The Tewksbury and northern Readington Township part of Willocks’ purchase was assumed by James Logan and John Budd in 1716. In 1735, an agent for the West Jersey Society found 98 families of squatters on its land who had begun settling themselves eight years earlier in 1727. The squatters were forced to take leases. James Logan quit-rent leased his Tewksbury holdings in farms of about 200 acres each in 1739 and 1740. Logan had a local agent, Ralph Smith. In the winter of 1742-43 Smith acquired the farm of Tunis Melick, an early settler, situated on what is now Vliettown Road near Cold Brook Road. It was from this very farm that the land comprising the village of New Germantown was sold to the Zion Lutheran Church in 1749.

The church was built on the site and the remaining lands were parceled into lots and leased to tenants by Smith. It was these lots that formed the core of the village, which Smith referred to as ‘Smithfield’ in his lease agreements. In 1754, the name Germantown, used alternately with New Germantown, first appears. There is, perhaps, some significance in its making its first appearance as Germantown, though for many years it was used either with or without the “New.” Its origin is most likely derived from Germantown, Pennsylvania, which was also the home of James Logan.

Tewksbury Township was divided from Lebanon Township and became incorporated on March 11, 1755. The name, Tewksbury, is believed to have originated from a connection with Tewkesbury in Gloucestershire, England.

It is generally believed that the settlement of Pottersville began in the early 1750’s as an extension of development along the Lamington River. Pottersville, the “place called Alametunk where a small river has a considerable fall between two hills”, was an early landmark and pre-Revolutionary milling center. A feed and flour mill, also known as the lower mill, as well as a filling mill (upper mill) and sawmill were in operation on the Lamington River by the time of the American Revolution. In 1783, the mills became the property of the Sering Potter family, hence the name “Potter’s Mills.” In 1840, the year the post office was established also completed the name change to “Pottersville.”
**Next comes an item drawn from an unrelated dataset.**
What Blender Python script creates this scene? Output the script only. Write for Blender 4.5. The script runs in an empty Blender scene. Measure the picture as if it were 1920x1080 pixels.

Mountainville, so named because it sits at the base of Hell Mountain, is located at the convergence of five streams. The abundance of flowing water allowed a community to develop by servicing the surrounding farmland. The beginnings of Mountainville date back to 1788 with the settlement of Adam Teets along the Rockaway Creek. In 1803, a portion of his land was sold and a sawmill was constructed. As this farming community prospered, two grist mills, a school, and a blacksmith shop were established in the 1830’s and 1840’s.

The earliest settler at what is now upper Fairmount, according to local historians, was German emigrant John Peter Fox (Fuchs) was located there between 1710 and 1720 and after whom Fox Hill is named. Documented visits by itinerant ministers establish the existence of nascent German Reformed and Lutheran congregations at Fox Hill by, respectively, 1747 and 1748, and a log church is traditionally held to have been erected there around that time. By 1760, the log church had been replaced by a shingle-clad church located near the site of the present Presbyterian Church. The site of this church was believed to have provided by James Parker, and the locale thereafter was sometimes called ‘Parkersville’ instead of Fox Hill.

The village of Cokesbury was settled before the middle of the 18th century with a tavern having been established there by the late 1700s, the village did not coalesce until well after 1814 when the Methodist congregation organized and built the church, which gave the locality its name. The church derived its name from Bishop Francis Asbury and Bishop Dr. Thomas Coke, both Methodist missionaries. By the middle of the 19th century Cokesbury had acquired a general store, post office, wheelwright/blacksmith shop, school, and about a dozen dwellings.